**Source material**
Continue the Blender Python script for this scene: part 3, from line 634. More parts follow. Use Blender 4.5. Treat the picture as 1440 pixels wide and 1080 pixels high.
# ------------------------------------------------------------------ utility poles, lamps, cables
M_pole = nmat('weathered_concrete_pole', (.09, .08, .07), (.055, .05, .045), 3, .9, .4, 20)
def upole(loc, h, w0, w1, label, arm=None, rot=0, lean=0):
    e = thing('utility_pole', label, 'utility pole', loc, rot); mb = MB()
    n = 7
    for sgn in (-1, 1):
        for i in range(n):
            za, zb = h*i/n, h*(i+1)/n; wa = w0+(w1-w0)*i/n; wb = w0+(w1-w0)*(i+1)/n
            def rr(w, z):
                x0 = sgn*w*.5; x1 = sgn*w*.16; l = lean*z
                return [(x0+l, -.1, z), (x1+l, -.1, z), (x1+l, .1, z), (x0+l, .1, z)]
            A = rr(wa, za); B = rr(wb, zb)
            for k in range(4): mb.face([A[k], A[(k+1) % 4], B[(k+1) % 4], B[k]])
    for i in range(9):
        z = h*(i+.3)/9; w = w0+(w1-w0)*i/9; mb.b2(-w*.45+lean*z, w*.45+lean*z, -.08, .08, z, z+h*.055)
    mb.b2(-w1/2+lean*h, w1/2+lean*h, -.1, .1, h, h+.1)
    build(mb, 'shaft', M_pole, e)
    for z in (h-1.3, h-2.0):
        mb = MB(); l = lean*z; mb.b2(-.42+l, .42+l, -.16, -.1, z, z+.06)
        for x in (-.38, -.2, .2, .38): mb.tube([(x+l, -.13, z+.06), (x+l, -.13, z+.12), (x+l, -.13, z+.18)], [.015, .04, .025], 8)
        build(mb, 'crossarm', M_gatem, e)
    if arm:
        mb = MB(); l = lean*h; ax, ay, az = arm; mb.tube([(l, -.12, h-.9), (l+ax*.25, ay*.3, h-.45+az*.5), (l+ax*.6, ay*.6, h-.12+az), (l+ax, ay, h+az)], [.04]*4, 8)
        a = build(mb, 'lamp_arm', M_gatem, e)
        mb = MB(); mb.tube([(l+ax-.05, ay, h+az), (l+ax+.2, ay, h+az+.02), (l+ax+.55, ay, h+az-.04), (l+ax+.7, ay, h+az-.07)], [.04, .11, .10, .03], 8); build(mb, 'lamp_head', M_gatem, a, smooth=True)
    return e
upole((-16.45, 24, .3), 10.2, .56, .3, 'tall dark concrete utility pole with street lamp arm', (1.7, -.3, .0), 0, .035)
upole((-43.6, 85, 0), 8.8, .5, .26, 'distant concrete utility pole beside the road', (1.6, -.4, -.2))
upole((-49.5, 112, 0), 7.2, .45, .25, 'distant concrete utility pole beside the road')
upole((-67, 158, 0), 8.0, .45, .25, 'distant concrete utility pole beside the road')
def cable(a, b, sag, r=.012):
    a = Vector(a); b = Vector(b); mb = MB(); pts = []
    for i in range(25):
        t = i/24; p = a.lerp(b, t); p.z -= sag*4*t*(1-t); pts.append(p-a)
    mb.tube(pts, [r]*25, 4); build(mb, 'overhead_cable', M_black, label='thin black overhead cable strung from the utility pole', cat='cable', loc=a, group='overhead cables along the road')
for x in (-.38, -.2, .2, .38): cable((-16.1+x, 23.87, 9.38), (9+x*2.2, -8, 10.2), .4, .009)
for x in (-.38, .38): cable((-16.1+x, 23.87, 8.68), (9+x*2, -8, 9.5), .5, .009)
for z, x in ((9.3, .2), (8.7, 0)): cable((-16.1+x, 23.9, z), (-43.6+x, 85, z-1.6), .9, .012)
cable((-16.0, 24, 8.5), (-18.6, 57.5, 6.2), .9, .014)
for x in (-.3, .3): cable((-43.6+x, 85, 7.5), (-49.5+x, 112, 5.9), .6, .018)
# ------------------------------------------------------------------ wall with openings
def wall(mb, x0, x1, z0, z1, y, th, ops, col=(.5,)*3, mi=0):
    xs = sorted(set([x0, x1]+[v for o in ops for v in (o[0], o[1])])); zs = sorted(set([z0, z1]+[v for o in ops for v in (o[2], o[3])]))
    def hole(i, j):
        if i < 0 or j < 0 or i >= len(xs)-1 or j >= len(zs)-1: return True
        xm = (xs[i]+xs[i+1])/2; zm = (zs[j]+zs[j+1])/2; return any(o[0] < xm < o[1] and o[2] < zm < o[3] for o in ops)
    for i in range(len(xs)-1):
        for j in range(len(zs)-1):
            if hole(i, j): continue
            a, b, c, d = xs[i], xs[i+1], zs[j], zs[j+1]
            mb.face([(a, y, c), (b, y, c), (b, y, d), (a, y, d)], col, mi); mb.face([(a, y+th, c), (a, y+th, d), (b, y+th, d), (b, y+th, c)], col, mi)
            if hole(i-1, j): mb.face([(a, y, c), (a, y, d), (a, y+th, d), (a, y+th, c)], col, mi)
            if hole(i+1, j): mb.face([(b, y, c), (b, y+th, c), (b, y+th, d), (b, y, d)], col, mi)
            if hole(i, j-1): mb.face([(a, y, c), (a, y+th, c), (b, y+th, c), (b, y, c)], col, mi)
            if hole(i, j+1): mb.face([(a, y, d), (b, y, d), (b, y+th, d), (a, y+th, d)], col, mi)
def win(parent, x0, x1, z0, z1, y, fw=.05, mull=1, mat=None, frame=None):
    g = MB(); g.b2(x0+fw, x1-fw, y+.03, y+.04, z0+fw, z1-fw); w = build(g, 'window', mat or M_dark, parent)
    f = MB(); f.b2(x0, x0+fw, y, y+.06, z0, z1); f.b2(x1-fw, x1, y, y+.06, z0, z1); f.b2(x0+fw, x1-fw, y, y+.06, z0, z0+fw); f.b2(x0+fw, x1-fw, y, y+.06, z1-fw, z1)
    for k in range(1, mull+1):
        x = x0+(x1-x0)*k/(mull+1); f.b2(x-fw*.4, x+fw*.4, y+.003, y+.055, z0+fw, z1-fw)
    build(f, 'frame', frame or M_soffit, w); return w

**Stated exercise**
In the lines above, find each one with "from" and list it.

**In response**
Continue the Blender Python script for this scene: part 3, from line 634. More parts follow. Use Blender 4.5. Treat the picture as 1440 pixels wide and 1080 pixels high.
    mb.tube(pts, [r]*25, 4); build(mb, 'overhead_cable', M_black, label='thin black overhead cable strung from the utility pole', cat='cable', loc=a, group='overhead cables along the road')